Exercise details |
From the very first line of the data to the line containing "shapes(lst, pB, t, 0.007, 0.0004)", retype everything exactly, leaving the pictures behind.

-- Supplied information start --

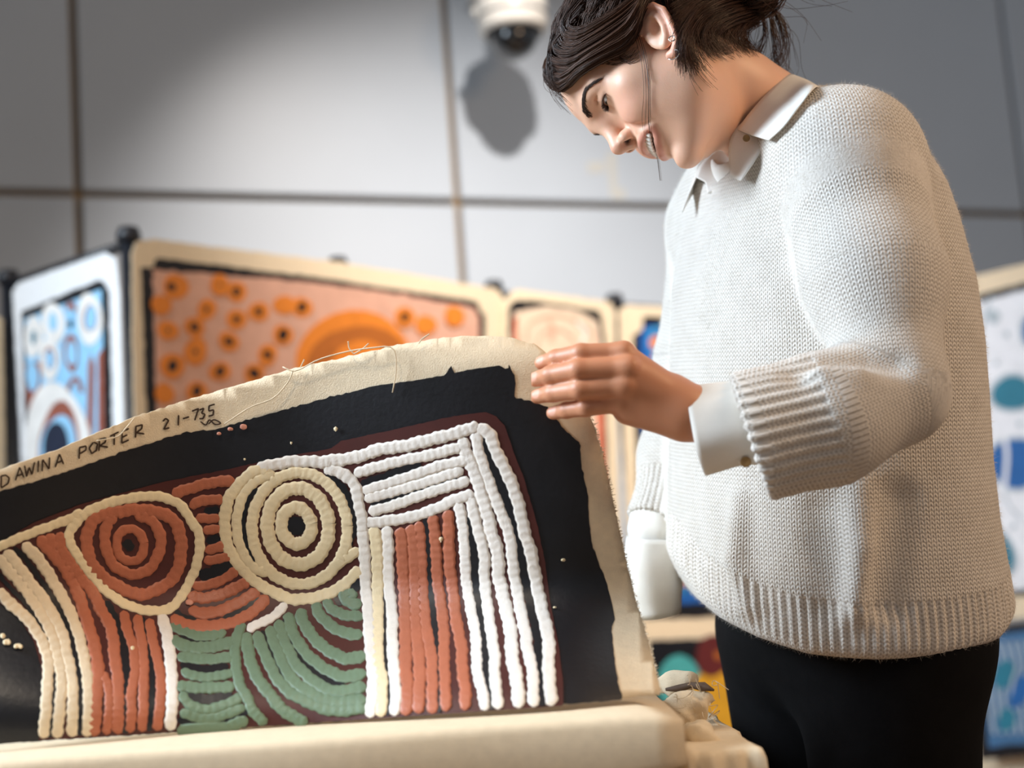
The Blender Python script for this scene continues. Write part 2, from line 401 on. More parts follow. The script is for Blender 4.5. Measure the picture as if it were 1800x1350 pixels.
# orange dotted painting
pB = Plane(RP['B'], RP['C'])
t = thing('hanging_canvas', pB.at(560, 1010), 'wide salmon canvas covered in orange spots with dark centres', 'painting')
flat('canvas', [(231, 446), (238, 424), (272, 421), (600, 462), (872, 509), (884, 524), (884, 960), (244, 1020), (232, 620)], pB, 0.0, M_canvas, t, 0.5, 0.003)
flat('border_paint', [(248, 471), (270, 470), (272, 453), (560, 488), (838, 530), (843, 548), (852, 550), (852, 900), (266, 960), (256, 700)], pB, 0.003, K_black, t)
flat('ground_paint', [(268, 474), (420, 486), (500, 492), (640, 508), (834, 541), (842, 560), (842, 880), (280, 930), (275, 700)], pB, 0.005, K_salmon, t, 1.0)
dots = [(260, 268, 1), (555, 290, 1), (420, 370, .5), (655, 380, .9), (770, 350, 0), (850, 360, 1.3), (365, 450, 1.1), (555, 415, .8), (245, 465, .35), (520, 515, 1.1), (765, 485, 1.6), (370, 560, .4), (695, 575, 1.1), (265, 625, 1.5), (480, 650, 1.3), (635, 660, 1.5), (375, 740, 1.4), (1315, 405, 1.1), (1410, 440, 0), (480, 260, .2), (215, 350, 0), (230, 750, 0), (1540, 400, 0)]
lst = [E_(628, 640, 108, 92, K_orange, 0, 'arch_paint'), E_(630, 645, 84, 78, K_ochre, 0, 'arch_paint'), E_(632, 650, 52, 52, K_orange, 0, 'arch_paint')]
for i, (x, y, s) in enumerate(dots):
    X, Y = 200 + x / 2.571, 400 + y / 2.571; big = 1.25 if i in (0, 11, 13) else 1
    lst.append(E_(X + (8 if i == 0 else 0), Y, 17 * big, 19 * big, K_orange, 0.3 * i, 'spot_paint'))
    if s: lst.append(E_(X, Y, 6.5 * s ** .5, 8.5 * s ** .7, K_black, (0.4 if i % 3 else -0.8), 'spot_centre'))
shapes(lst, pB, t, 0.007, 0.0004)

# pale swirled painting
pC = Plane(RP['C'], RP['D'], 0.03)
t = thing('hanging_canvas', pC.at(985, 1090), 'small cream canvas with pale pink swirls and black edge behind the hand', 'painting')
flat('canvas', [(884, 530), (905, 508), (1070, 531), (1080, 545), (1092, 1090), (892, 1100)], pC, 0.002, M_canvas, t, 0.5, 0.003)
flat('border_paint', [(893, 545), (905, 527), (950, 530), (1055, 547), (1061, 580), (1072, 1050), (900, 1060)], pC, 0.005, K_black, t)
flat('ground_paint', [(901, 575), (905, 548), (960, 538), (1010, 545), (1050, 565), (1056, 600), (1062, 1030), (908, 1035)], pC, 0.007, K_pale, t)
shapes([('swirl_paint', ring_band([(925, 600), (930, 570), (965, 555), (1005, 560), (1040, 585), (1046, 640)], 5), K_rose), ('swirl_paint', ring_band([(940, 615), (955, 585), (985, 580), (1010, 600), (1020, 640)], 4), K_rose), ('swirl_paint', ring_band([(965, 562), (972, 580), (968, 600)], 9), K_rose), ('swirl_paint', ring_band([(1015, 566), (1030, 585), (1020, 605)], 5), K_white),
        ('swirl_paint', np.array([(903, 560), (909, 556), (914, 700), (906, 700)]), K_coral), ('swirl_paint', np.array([(1048, 700), (1060, 700), (1066, 960), (1058, 960)]), K_coral)], pC, t, 0.009, 0.0006)
# blue painting
pD = Plane(RP['D'], RP['E'])
t = thing('hanging_canvas', pD.at(1200, 1130), 'deep blue canvas with orange dots hanging behind the far sleeve', 'painting')
flat('canvas', [(1087, 548), (1096, 537), (1200, 541), (1332, 553), (1338, 1125), (1128, 1132), (1100, 900)], pD, 0.002, M_canvas, t, 0.5, 0.003)
flat('border_paint', [(1112, 592), (1128, 580), (1131, 556), (1320, 570), (1322, 1082), (1134, 1088), (1120, 860)], pD, 0.005, K_black, t)
flat('ground_paint', [(1125, 600), (1134, 571), (1308, 584), (1310, 1058), (1146, 1062), (1130, 860)], pD, 0.007, K_dblue, t)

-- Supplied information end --

Complete answer |
The Blender Python script for this scene continues. Write part 2, from line 401 on. More parts follow. The script is for Blender 4.5. Measure the picture as if it were 1800x1350 pixels.
# orange dotted painting
pB = Plane(RP['B'], RP['C'])
t = thing('hanging_canvas', pB.at(560, 1010), 'wide salmon canvas covered in orange spots with dark centres', 'painting')
flat('canvas', [(231, 446), (238, 424), (272, 421), (600, 462), (872, 509), (884, 524), (884, 960), (244, 1020), (232, 620)], pB, 0.0, M_canvas, t, 0.5, 0.003)
flat('border_paint', [(248, 471), (270, 470), (272, 453), (560, 488), (838, 530), (843, 548), (852, 550), (852, 900), (266, 960), (256, 700)], pB, 0.003, K_black, t)
flat('ground_paint', [(268, 474), (420, 486), (500, 492), (640, 508), (834, 541), (842, 560), (842, 880), (280, 930), (275, 700)], pB, 0.005, K_salmon, t, 1.0)
dots = [(260, 268, 1), (555, 290, 1), (420, 370, .5), (655, 380, .9), (770, 350, 0), (850, 360, 1.3), (365, 450, 1.1), (555, 415, .8), (245, 465, .35), (520, 515, 1.1), (765, 485, 1.6), (370, 560, .4), (695, 575, 1.1), (265, 625, 1.5), (480, 650, 1.3), (635, 660, 1.5), (375, 740, 1.4), (1315, 405, 1.1), (1410, 440, 0), (480, 260, .2), (215, 350, 0), (230, 750, 0), (1540, 400, 0)]
lst = [E_(628, 640, 108, 92, K_orange, 0, 'arch_paint'), E_(630, 645, 84, 78, K_ochre, 0, 'arch_paint'), E_(632, 650, 52, 52, K_orange, 0, 'arch_paint')]
for i, (x, y, s) in enumerate(dots):
    X, Y = 200 + x / 2.571, 400 + y / 2.571; big = 1.25 if i in (0, 11, 13) else 1
    lst.append(E_(X + (8 if i == 0 else 0), Y, 17 * big, 19 * big, K_orange, 0.3 * i, 'spot_paint'))
    if s: lst.append(E_(X, Y, 6.5 * s ** .5, 8.5 * s ** .7, K_black, (0.4 if i % 3 else -0.8), 'spot_centre'))
shapes(lst, pB, t, 0.007, 0.0004)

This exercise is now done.